Inversement, je rassure le lecteur sur le fait que je me suis semble-t-il arrêté suffisamment tôt pour ne pas me blesser. En effet, deux jours après l'épreuve, je peux marcher (lentement mais longtemps), et les bobos devraient se guérir tout seuls avec un peu de repos.

Merci à l'organisation, aux bénévoles, et à tous les participants. C'est une épreuve à laquelle on s'attache. Un circadien (on appelle ainsi les coureurs des épreuves de 24 heures) ne fait qu'une à deux épreuves de ce type par an. Ce qui fait qu'à Tullins, il y a pas mal d'habitués. Je reviendrai, pour y reprendre une dose de plaisir, et peut-être aussi de revanche.
A la question de savoir si j'avais ou non réellement l'envie et les capacités de terminer cette épreuve... L'envie, oui, les capacités peut-être pas. J'ai repoussé un certains nombre de barrières en course à pied ces derniers mois, et celle-ci arrivait un peu tôt. L'avantage, c'est que j'ai accumulé de l'expérience en vue de ma prochaine tentative. Et puis, mine de rien, je n'avais jamais couru plus de 60 km (et même 40 km il y a juste deux mois et demi !), et là je franchis les 100 km d'une seule traite, comme si de rien n'était (hormis les soucis musculaires).
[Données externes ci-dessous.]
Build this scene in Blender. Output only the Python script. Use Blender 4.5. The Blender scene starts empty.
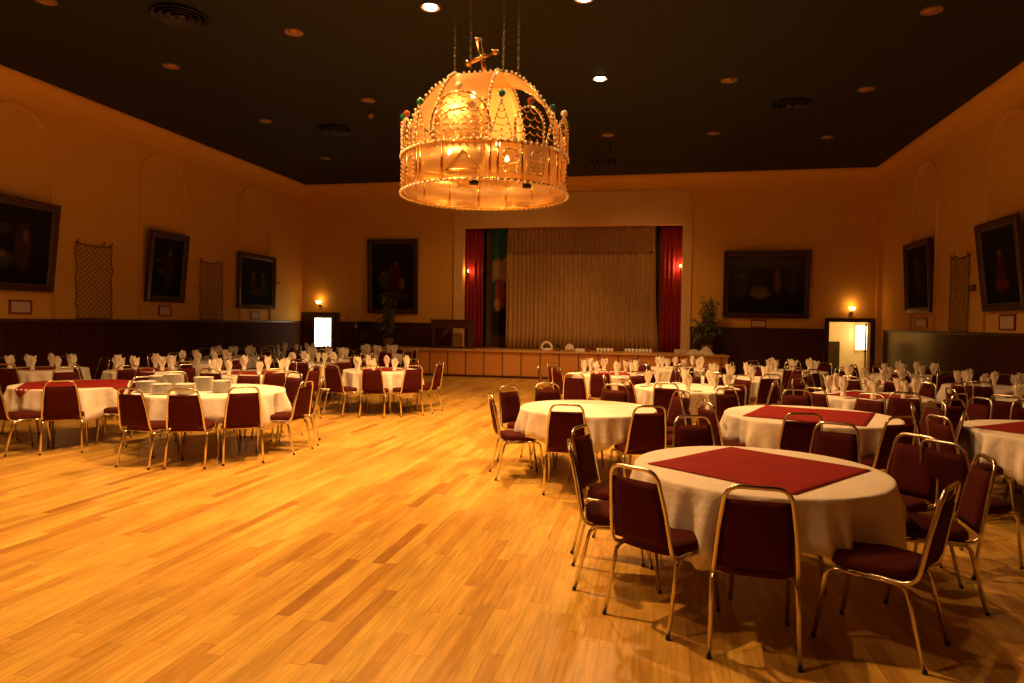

Alors non, je ne regrette pas d'avoir tenté ce challenge.

Merci à tous ceux qui m'ont directement ou indirectement motivé pour participer, à ceux qui m'ont suivi et encouragé pendant l'épreuve via les réseaux sociaux, à Olivier pour ses précieux conseils (je compte sur ta participation l'an prochain), à Anne-Marie qui a fait le déplacement en soirée exprès pour nous encourager, à la championne Carole pour ses encouragements et ses conseils sur la piste, et à tous les autres participants sans qui cette épreuve serait effectivement juste une succession de tours de circuit à mourir d'ennui, or c'est tout le contraire de ce que j'ai vécu.